▶ _Stored data_:
──────────

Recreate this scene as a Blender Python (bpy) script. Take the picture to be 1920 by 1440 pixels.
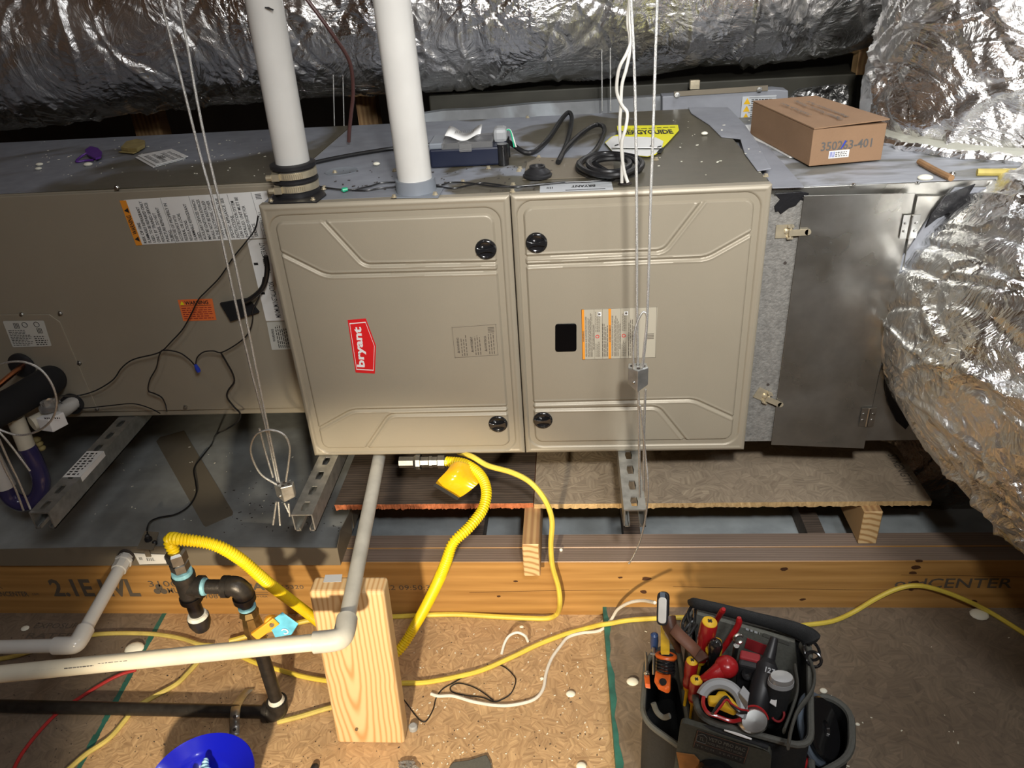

──────────

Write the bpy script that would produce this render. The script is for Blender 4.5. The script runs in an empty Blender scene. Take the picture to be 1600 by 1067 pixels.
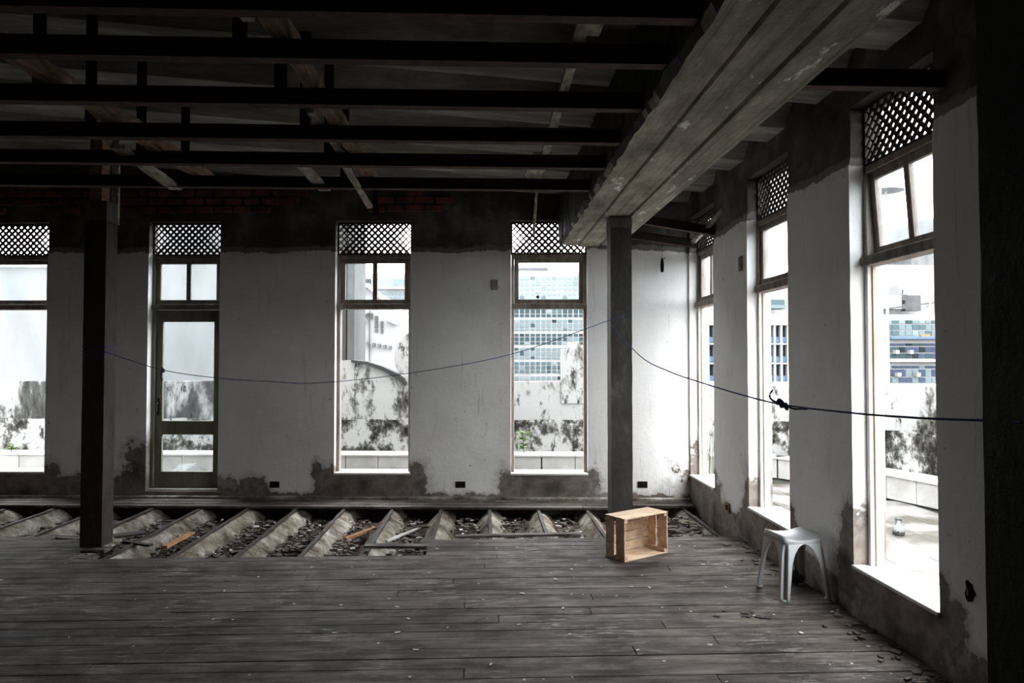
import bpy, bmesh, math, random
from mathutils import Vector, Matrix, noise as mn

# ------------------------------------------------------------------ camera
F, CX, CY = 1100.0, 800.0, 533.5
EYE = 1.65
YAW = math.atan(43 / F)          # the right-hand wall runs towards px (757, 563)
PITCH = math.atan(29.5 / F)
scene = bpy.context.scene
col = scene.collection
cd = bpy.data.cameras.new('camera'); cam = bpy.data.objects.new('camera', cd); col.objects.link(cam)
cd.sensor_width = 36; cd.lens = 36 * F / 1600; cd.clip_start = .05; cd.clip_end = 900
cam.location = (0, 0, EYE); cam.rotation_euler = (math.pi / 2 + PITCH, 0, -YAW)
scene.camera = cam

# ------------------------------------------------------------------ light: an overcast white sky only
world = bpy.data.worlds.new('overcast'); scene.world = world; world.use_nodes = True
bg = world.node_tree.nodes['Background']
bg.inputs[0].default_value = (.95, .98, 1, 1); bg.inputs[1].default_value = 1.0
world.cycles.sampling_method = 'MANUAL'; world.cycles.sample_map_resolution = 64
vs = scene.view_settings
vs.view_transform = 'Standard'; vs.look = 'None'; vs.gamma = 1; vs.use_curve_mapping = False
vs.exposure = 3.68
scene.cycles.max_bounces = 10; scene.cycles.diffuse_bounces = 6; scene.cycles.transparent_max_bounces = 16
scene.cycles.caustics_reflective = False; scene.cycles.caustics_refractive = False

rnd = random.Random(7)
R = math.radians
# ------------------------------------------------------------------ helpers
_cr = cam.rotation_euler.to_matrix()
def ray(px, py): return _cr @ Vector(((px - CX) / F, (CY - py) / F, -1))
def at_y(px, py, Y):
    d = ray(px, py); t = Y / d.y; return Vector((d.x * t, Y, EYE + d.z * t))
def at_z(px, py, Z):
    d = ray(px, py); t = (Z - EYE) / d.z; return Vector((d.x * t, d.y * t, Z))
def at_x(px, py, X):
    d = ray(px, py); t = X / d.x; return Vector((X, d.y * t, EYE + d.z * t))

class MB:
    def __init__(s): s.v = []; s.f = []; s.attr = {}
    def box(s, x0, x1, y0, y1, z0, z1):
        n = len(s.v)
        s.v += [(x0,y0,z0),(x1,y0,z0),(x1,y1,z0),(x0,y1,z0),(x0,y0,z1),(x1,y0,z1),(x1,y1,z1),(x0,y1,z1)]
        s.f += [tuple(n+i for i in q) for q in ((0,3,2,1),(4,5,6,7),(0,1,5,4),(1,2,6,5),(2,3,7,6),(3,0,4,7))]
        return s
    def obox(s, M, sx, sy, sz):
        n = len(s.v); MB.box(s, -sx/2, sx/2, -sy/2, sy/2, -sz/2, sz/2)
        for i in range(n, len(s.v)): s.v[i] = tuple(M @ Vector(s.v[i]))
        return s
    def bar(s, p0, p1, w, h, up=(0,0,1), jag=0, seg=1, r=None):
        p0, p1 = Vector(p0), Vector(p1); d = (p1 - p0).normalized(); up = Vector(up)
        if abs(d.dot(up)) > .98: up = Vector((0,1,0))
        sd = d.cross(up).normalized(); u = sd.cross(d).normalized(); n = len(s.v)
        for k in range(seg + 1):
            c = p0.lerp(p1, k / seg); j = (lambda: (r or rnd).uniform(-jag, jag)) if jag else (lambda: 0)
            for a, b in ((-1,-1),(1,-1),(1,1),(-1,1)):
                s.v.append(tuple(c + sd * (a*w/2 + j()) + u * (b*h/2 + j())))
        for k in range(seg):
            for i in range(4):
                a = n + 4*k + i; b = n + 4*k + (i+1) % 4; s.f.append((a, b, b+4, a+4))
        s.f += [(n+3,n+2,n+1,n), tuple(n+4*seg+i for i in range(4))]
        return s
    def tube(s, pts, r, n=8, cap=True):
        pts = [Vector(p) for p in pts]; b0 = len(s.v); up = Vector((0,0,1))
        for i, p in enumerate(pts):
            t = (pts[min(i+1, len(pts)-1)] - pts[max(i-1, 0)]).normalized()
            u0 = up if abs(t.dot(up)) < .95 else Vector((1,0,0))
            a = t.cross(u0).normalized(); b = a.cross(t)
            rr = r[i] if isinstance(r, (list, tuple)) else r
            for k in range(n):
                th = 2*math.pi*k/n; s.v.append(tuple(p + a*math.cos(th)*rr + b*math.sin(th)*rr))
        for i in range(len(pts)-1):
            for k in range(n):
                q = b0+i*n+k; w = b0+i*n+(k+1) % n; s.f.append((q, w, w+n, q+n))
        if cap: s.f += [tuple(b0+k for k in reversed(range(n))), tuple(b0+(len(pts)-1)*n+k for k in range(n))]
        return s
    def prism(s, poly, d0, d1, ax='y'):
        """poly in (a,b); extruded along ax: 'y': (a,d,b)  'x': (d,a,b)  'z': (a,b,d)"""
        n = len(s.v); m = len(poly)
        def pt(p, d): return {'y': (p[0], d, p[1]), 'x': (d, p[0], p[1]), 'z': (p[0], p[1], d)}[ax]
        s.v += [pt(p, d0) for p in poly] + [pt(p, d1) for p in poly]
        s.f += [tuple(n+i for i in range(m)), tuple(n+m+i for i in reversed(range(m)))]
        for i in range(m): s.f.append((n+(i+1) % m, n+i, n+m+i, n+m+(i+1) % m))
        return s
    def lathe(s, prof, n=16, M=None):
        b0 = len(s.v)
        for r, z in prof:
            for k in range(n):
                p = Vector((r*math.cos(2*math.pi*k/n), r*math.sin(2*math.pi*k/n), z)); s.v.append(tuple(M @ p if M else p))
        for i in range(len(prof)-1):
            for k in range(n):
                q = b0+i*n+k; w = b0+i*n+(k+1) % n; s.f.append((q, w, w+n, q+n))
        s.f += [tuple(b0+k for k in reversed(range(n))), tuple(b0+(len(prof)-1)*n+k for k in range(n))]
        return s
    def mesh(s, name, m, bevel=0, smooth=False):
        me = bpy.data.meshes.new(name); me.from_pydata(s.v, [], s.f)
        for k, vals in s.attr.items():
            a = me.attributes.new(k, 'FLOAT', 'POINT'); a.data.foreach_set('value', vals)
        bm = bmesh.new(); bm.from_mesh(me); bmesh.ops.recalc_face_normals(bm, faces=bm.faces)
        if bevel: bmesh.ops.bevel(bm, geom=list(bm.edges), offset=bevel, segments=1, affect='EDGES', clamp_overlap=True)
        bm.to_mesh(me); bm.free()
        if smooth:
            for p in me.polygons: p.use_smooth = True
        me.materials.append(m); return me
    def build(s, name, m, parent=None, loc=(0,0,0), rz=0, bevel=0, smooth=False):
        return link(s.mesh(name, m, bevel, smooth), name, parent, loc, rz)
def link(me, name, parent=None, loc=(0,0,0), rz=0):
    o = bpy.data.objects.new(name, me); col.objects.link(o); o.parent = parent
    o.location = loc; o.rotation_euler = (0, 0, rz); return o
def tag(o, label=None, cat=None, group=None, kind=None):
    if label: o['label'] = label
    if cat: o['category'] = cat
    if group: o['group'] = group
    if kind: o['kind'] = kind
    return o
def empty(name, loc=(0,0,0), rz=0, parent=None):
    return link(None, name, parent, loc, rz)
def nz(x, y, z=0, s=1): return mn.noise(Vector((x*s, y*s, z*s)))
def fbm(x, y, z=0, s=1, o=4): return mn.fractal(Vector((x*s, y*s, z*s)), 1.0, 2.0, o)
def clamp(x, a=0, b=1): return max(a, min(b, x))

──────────

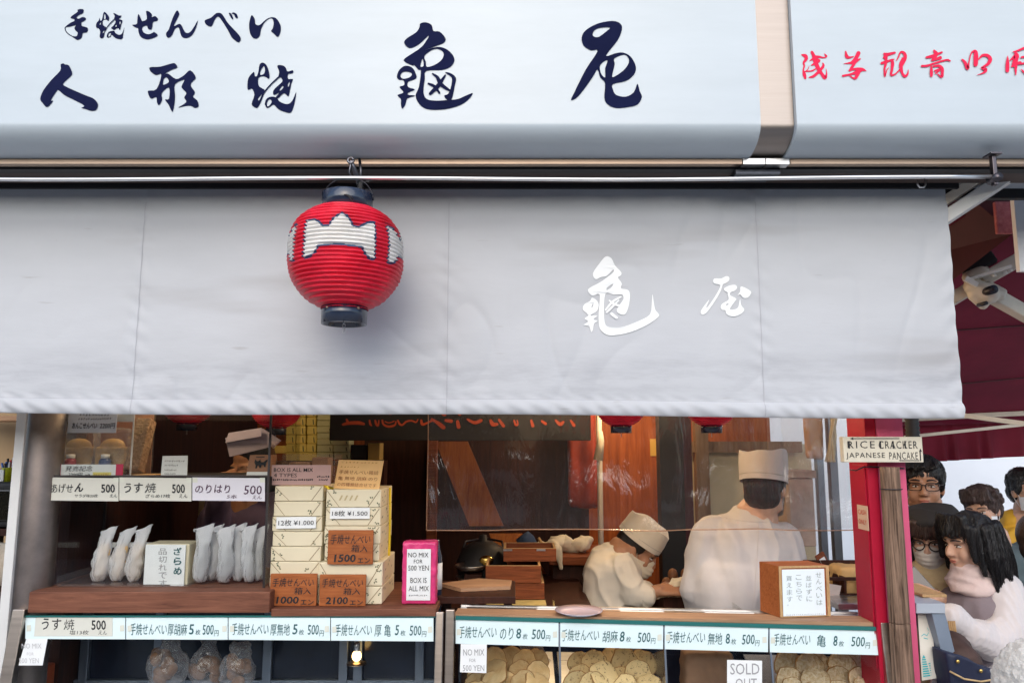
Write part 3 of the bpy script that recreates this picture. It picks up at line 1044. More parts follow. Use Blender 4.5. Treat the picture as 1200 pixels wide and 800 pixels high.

──────────

▶ _Task description_:
Reproduce the entries exactly, from the line with "Write the bpy" to the line with "scene.camera = cam", both lines included, keeping no pictures.

▶ _Complete output_:
Write the bpy script that would produce this render. The script is for Blender 4.5. The script runs in an empty Blender scene. Take the picture to be 1600 by 1067 pixels.
import bpy, bmesh, math, random
from mathutils import Vector, Matrix, noise as mn

# ------------------------------------------------------------------ camera
F, CX, CY = 1100.0, 800.0, 533.5
EYE = 1.65
YAW = math.atan(43 / F)          # the right-hand wall runs towards px (757, 563)
PITCH = math.atan(29.5 / F)
scene = bpy.context.scene
col = scene.collection
cd = bpy.data.cameras.new('camera'); cam = bpy.data.objects.new('camera', cd); col.objects.link(cam)
cd.sensor_width = 36; cd.lens = 36 * F / 1600; cd.clip_start = .05; cd.clip_end = 900
cam.location = (0, 0, EYE); cam.rotation_euler = (math.pi / 2 + PITCH, 0, -YAW)
scene.camera = cam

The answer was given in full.